>> Begin INFORMATION SUPPLIED
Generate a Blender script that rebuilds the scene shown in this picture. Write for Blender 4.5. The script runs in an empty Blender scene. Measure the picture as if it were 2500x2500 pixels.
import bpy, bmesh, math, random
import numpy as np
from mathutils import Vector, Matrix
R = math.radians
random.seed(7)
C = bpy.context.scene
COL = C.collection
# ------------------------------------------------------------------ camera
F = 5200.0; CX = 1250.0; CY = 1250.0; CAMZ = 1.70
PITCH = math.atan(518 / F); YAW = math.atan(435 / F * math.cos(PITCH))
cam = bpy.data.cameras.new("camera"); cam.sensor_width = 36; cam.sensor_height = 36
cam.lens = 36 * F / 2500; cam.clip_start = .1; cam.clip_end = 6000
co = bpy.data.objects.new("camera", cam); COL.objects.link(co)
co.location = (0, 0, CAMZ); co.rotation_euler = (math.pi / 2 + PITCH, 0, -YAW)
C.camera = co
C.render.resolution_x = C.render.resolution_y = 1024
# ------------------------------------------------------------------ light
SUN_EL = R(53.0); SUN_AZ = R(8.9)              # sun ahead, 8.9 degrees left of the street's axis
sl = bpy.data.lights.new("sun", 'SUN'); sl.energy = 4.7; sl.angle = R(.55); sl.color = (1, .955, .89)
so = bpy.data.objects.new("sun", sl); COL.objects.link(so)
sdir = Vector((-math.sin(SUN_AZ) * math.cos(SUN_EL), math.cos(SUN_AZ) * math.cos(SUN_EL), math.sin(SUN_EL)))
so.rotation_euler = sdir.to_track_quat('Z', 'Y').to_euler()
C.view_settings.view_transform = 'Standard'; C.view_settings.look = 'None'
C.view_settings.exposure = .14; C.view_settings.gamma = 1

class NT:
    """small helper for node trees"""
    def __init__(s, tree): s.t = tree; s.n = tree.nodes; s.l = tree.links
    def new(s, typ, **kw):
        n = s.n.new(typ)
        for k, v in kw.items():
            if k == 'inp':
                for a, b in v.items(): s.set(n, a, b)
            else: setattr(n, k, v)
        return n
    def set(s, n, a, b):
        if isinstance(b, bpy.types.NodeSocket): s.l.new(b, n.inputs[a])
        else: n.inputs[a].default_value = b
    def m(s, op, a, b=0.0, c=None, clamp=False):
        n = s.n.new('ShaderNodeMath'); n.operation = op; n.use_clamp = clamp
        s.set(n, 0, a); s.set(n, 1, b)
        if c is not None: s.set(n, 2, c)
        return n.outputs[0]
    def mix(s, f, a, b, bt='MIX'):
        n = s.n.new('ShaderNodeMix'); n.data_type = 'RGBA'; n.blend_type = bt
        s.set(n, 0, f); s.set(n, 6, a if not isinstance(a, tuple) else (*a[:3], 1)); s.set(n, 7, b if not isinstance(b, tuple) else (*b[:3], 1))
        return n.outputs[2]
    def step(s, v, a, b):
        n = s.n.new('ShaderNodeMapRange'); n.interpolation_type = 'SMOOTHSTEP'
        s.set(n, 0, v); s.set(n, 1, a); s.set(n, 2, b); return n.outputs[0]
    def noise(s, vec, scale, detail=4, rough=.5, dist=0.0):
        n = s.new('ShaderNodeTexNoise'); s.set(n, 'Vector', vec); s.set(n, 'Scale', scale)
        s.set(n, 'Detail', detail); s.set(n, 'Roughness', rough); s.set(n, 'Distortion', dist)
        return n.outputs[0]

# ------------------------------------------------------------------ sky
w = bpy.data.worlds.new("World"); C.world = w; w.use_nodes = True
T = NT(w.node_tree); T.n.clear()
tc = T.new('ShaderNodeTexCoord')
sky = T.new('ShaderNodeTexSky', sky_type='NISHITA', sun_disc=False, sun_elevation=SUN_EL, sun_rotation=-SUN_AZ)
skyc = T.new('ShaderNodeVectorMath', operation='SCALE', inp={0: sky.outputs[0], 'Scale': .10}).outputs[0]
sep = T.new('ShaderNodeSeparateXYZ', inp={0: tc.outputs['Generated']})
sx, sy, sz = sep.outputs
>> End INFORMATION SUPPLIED
Extract every line above exactly as it stands.

Generate a Blender script that rebuilds the scene shown in this picture. Write for Blender 4.5. The script runs in an empty Blender scene. Measure the picture as if it were 2500x2500 pixels.
import bpy, bmesh, math, random
import numpy as np
from mathutils import Vector, Matrix
R = math.radians
random.seed(7)
C = bpy.context.scene
COL = C.collection
# ------------------------------------------------------------------ camera
F = 5200.0; CX = 1250.0; CY = 1250.0; CAMZ = 1.70
PITCH = math.atan(518 / F); YAW = math.atan(435 / F * math.cos(PITCH))
cam = bpy.data.cameras.new("camera"); cam.sensor_width = 36; cam.sensor_height = 36
cam.lens = 36 * F / 2500; cam.clip_start = .1; cam.clip_end = 6000
co = bpy.data.objects.new("camera", cam); COL.objects.link(co)
co.location = (0, 0, CAMZ); co.rotation_euler = (math.pi / 2 + PITCH, 0, -YAW)
C.camera = co
C.render.resolution_x = C.render.resolution_y = 1024
# ------------------------------------------------------------------ light
SUN_EL = R(53.0); SUN_AZ = R(8.9)              # sun ahead, 8.9 degrees left of the street's axis
sl = bpy.data.lights.new("sun", 'SUN'); sl.energy = 4.7; sl.angle = R(.55); sl.color = (1, .955, .89)
so = bpy.data.objects.new("sun", sl); COL.objects.link(so)
sdir = Vector((-math.sin(SUN_AZ) * math.cos(SUN_EL), math.cos(SUN_AZ) * math.cos(SUN_EL), math.sin(SUN_EL)))
so.rotation_euler = sdir.to_track_quat('Z', 'Y').to_euler()
C.view_settings.view_transform = 'Standard'; C.view_settings.look = 'None'
C.view_settings.exposure = .14; C.view_settings.gamma = 1

class NT:
    """small helper for node trees"""
    def __init__(s, tree): s.t = tree; s.n = tree.nodes; s.l = tree.links
    def new(s, typ, **kw):
        n = s.n.new(typ)
        for k, v in kw.items():
            if k == 'inp':
                for a, b in v.items(): s.set(n, a, b)
            else: setattr(n, k, v)
        return n
    def set(s, n, a, b):
        if isinstance(b, bpy.types.NodeSocket): s.l.new(b, n.inputs[a])
        else: n.inputs[a].default_value = b
    def m(s, op, a, b=0.0, c=None, clamp=False):
        n = s.n.new('ShaderNodeMath'); n.operation = op; n.use_clamp = clamp
        s.set(n, 0, a); s.set(n, 1, b)
        if c is not None: s.set(n, 2, c)
        return n.outputs[0]
    def mix(s, f, a, b, bt='MIX'):
        n = s.n.new('ShaderNodeMix'); n.data_type = 'RGBA'; n.blend_type = bt
        s.set(n, 0, f); s.set(n, 6, a if not isinstance(a, tuple) else (*a[:3], 1)); s.set(n, 7, b if not isinstance(b, tuple) else (*b[:3], 1))
        return n.outputs[2]
    def step(s, v, a, b):
        n = s.n.new('ShaderNodeMapRange'); n.interpolation_type = 'SMOOTHSTEP'
        s.set(n, 0, v); s.set(n, 1, a); s.set(n, 2, b); return n.outputs[0]
    def noise(s, vec, scale, detail=4, rough=.5, dist=0.0):
        n = s.new('ShaderNodeTexNoise'); s.set(n, 'Vector', vec); s.set(n, 'Scale', scale)
        s.set(n, 'Detail', detail); s.set(n, 'Roughness', rough); s.set(n, 'Distortion', dist)
        return n.outputs[0]

# ------------------------------------------------------------------ sky
w = bpy.data.worlds.new("World"); C.world = w; w.use_nodes = True
T = NT(w.node_tree); T.n.clear()
tc = T.new('ShaderNodeTexCoord')
sky = T.new('ShaderNodeTexSky', sky_type='NISHITA', sun_disc=False, sun_elevation=SUN_EL, sun_rotation=-SUN_AZ)
skyc = T.new('ShaderNodeVectorMath', operation='SCALE', inp={0: sky.outputs[0], 'Scale': .10}).outputs[0]
sep = T.new('ShaderNodeSeparateXYZ', inp={0: tc.outputs['Generated']})
sx, sy, sz = sep.outputs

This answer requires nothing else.